Weekly Export Sales Remain Elevated

Export demand remains the main factor supporting grain prices

Weekly Export Sales Remain Elevated

  • Corn sales last week beat market expectations again at 103 million bushels, which is a new marketing year high. 
  • The largest sales this week went to Mexico at 41.7 million bushels, which were largely already known in the daily sales announcement last week.
  • There were also new sales to China of 8.4 million bushels which were not in daily announcements.
  • Soybean sales of 56.2 million bushels were at the upper end of market expectations.
  • Sales to China were only 11 million bushels, but sales to “unknown'' were at least 23 million bushels.
  • Wheat sales of 21.9 million bushels were the second largest of the last 10 weeks.
  • Upland cotton sales of 115,600 running bales were down 60 percent from the previous week and 40 percent from the prior 4-week average.
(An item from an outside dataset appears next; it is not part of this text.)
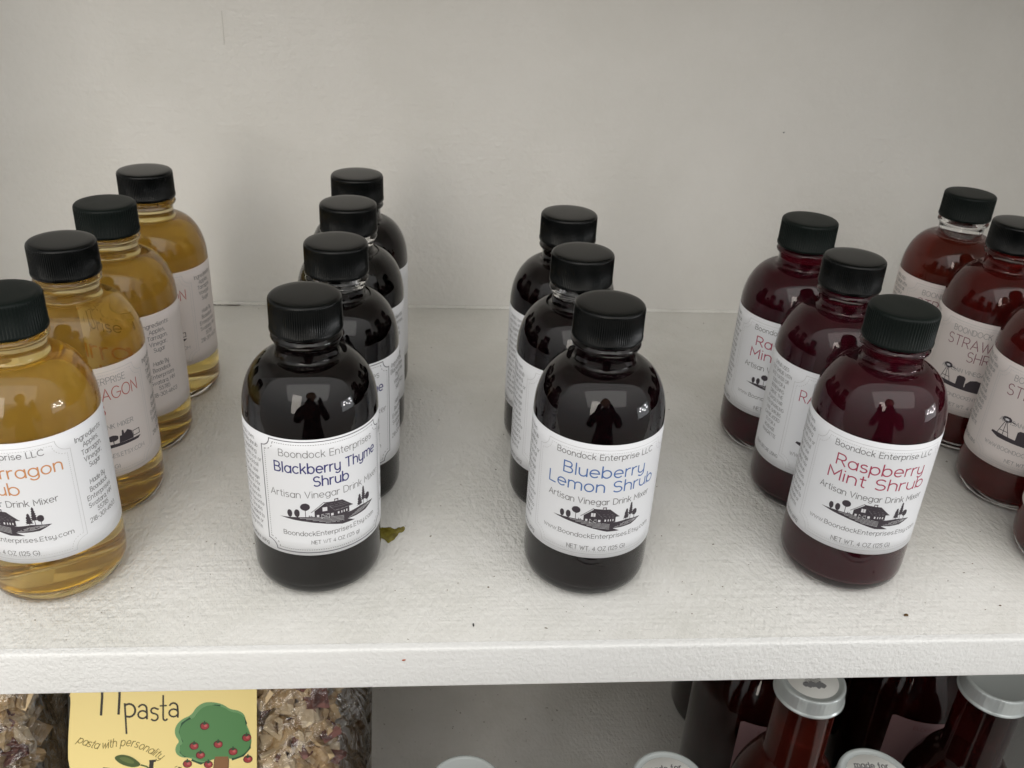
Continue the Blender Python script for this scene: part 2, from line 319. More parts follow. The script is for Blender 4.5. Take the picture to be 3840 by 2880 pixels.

FBN’s Take On What It Means: The pace of soybean sales remains solid, though it has slowed from the record levels to start the marketing year. China’s corn purchases now sit at nearly 11 million tonnes, well above USDA’s 7 million tonne forecast. The trade expects the agency will eventually need to adjust the projection higher, but the timing is uncertain. Export demand remains the main factor supporting grain prices.

USDA Attaché Report Sees China Importing 22 MMT of Corn

  • The latest attaché report boosted its China corn import forecast from 7 million tonnes to 22 million.
  • To date, China already has over 10 million tonnes of US corn on the books.
  • Ukraine is China’s typical origin for corn imports; while that crop is smaller versus a year ago, the exporter still has surplus to ship corn to China.
  • China’s calendar TRQ volume is 7.2 million tonnes - for 2020 and for 2021.
  • The report indicated that China quietly has issued an additional 5 million tonnes of TRQ to be used through December.
  • That would align with our expectations given that through September, China already had imported nearly 7 million tonnes of corn.
  • China’s domestic stocks have been tightening for several crop years thanks to changes in their policies.

FBN’s Take On What It Means: This year, we are seeing the impacts of growing feed demand and tight corn stocks making the perfect storm for corn exporters. While the US currently is the direct benefactor, other origins like Ukraine and Canada benefit through higher prices on exports as well. We see Chinese demand remaining robust for many commodities in the coming months.